I noticed this while working on another problem. My intuition is that the statement is true, but I am not sure.
Let A is an event. Evidence 1 and 2 are $E_1$ & $E_2$ correspondingly. $$P(A|E_1) = \frac{P(E_1|A)}{P(E_1)} P(A)$$ $$P(A|E_2) = \frac{P(E_2|A)}{P(E_2)} P(A)$$ Since either $E_1$ & $E_2$ increases the chance of A. $\frac{P(E_1|A)}{P(E_1)}>1$ & $\frac{P(E_2|A)}{P(E_2)}>1$. $$P(A|E_1,E_2) = \frac{P(E_2|A,E_1)}{P(E_2|E_1)}P(A|E1) = \frac{P(E_2|A,E_1)}{P(E_2|E_1)}\frac{P(E_1|A)}{P(E_1)} P(A)$$ If $E_1$ & $E_2$ are independent: $$ \frac{P(E_2|A,E_1)}{P(E_2|E_1)} = \frac{P(E_2|A)}{P(E_2)} >1 \Rightarrow P(A|E_1, E_2) > P(A)$$ This makes that both $E_1$ and $E_2$ increase the chance of A. Thus, to preclude the chance of A, it must be that $E_1$ and $E_2$ are dependent, $\frac{P(E_2|A,E_1)}{P(E_2|E_1)}<1$ and it overpowers $\frac{P(E_1|A)}{P(E_1)}$. I am not confident with the contradiction I make. Did I miss anything?
Thanks,
I'm concerned about this step: You claim that if $E_1$ and $E_2$ are independent, then
$$ \frac{P(E_2 \mid A, E_1)}{P(E_2 \mid E_1)} = \frac{P(E_2 \mid A)}{P(E_2)} $$
presumably by equating numerator with numerator, and denominator with denominator. I see the denominators being equal, but not the numerators. For instance, suppose $E_1, E_2, A$ all have probability $1/2$, and all are pairwise independent—but, either exactly one of them occurs, or all three of them jointly occur, all with probability $1/4$. Then $P(E_2 \mid A, E_1) = 1$, but $P(E_2 \mid A) = P(E_2) = 1/2$.
Here's a counterexample to the original problem:
Please excuse the revolting color scheme; I'm using an old tool and I'm still working out how to add more colors. Broadly speaking, $A$ is represented by the bottom half of the square, $E_1$ is a bottom-heavy trapezoid toward the left, and $E_2$ is a bottom-heavy trapezoid toward the right. They intersect as shown above.

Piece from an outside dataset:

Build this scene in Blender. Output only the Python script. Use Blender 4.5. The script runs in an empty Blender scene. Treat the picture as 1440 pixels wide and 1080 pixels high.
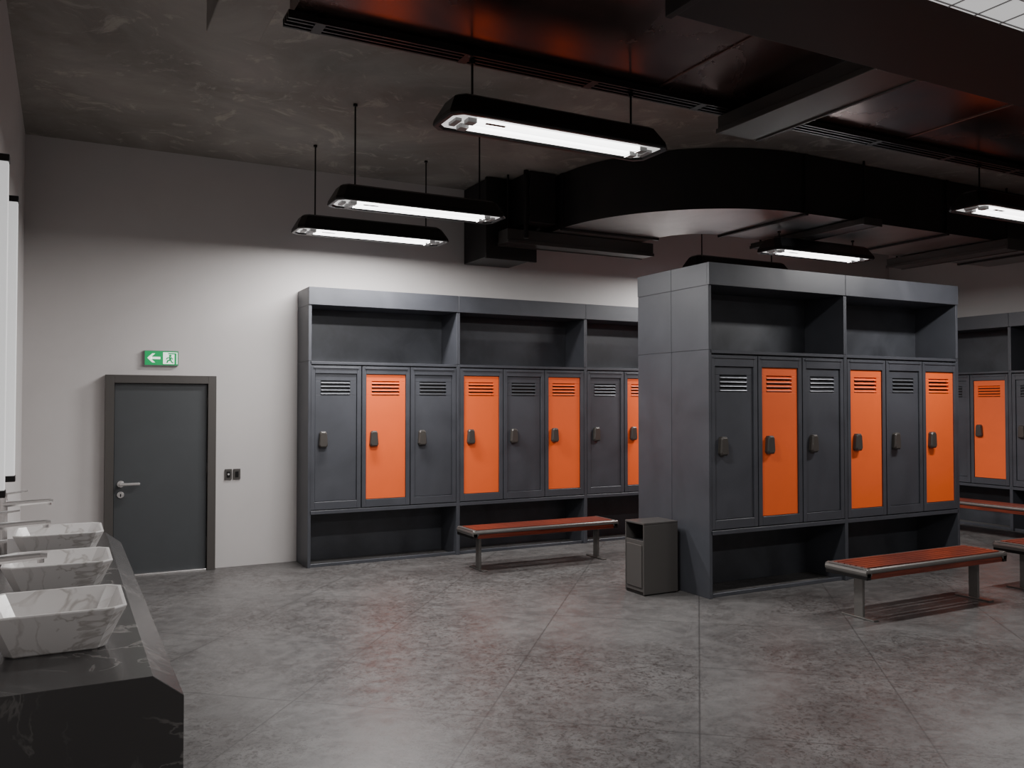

Graphically, the basic idea is that $E_1$ and $E_2$ are individually bottom-heavy, so they increase the probability of $A$. But their intersection, the joint event $E_1, E_2$, is top-heavy, so it decreases the probability of $A$. It remains only to check that $E_1$ and $E_2$ are indeed independent.
The probability table is as follows:
$$ \begin{array}{c|c} & P(\cdot) \\ \hline \emptyset & \frac{75}{256} \\ E_1 & \frac{15}{256} \\ E_2 & \frac{15}{256} \\ A & \frac{25}{256} \\ E_1, E_2 & \frac{23}{256} \\ E_1, A & \frac{45}{256} \\ E_2, A & \frac{45}{256} \\ E_1, E_2, A & \frac{13}{256} \end{array} $$
Note first that
$$ P(A) = \frac{25+45+45+13}{256} = \frac{1}{2} $$ $$ P(E_1) = P(E_2) = \frac{15+23+45+13}{256} = \frac{3}{8} $$
Now,
$$ P(E_1, E_2) = \frac{23+13}{256} = \frac{9}{64} = P(E_1)P(E_2) $$
so $E_1$ and $E_2$ are independent. Next,
$$ P(A \mid E_1) = \frac{P(A, E_1)}{P(E_1)} = \frac{45+13}{15+23+45+13} = \frac{29}{48} > \frac{1}{2} = P(A) $$
and similarly for $P(A \mid E_2)$. But, on the other hand,
$$ P(A \mid E_1, E_2) = \frac{P(A, E_1, E_2)}{P(E_1, E_2)} = \frac{13}{23+13} = \frac{13}{36} < \frac{1}{2} = P(A) $$
So $E_1$ and $E_2$ individually increase the probability of $A$, but jointly decrease it.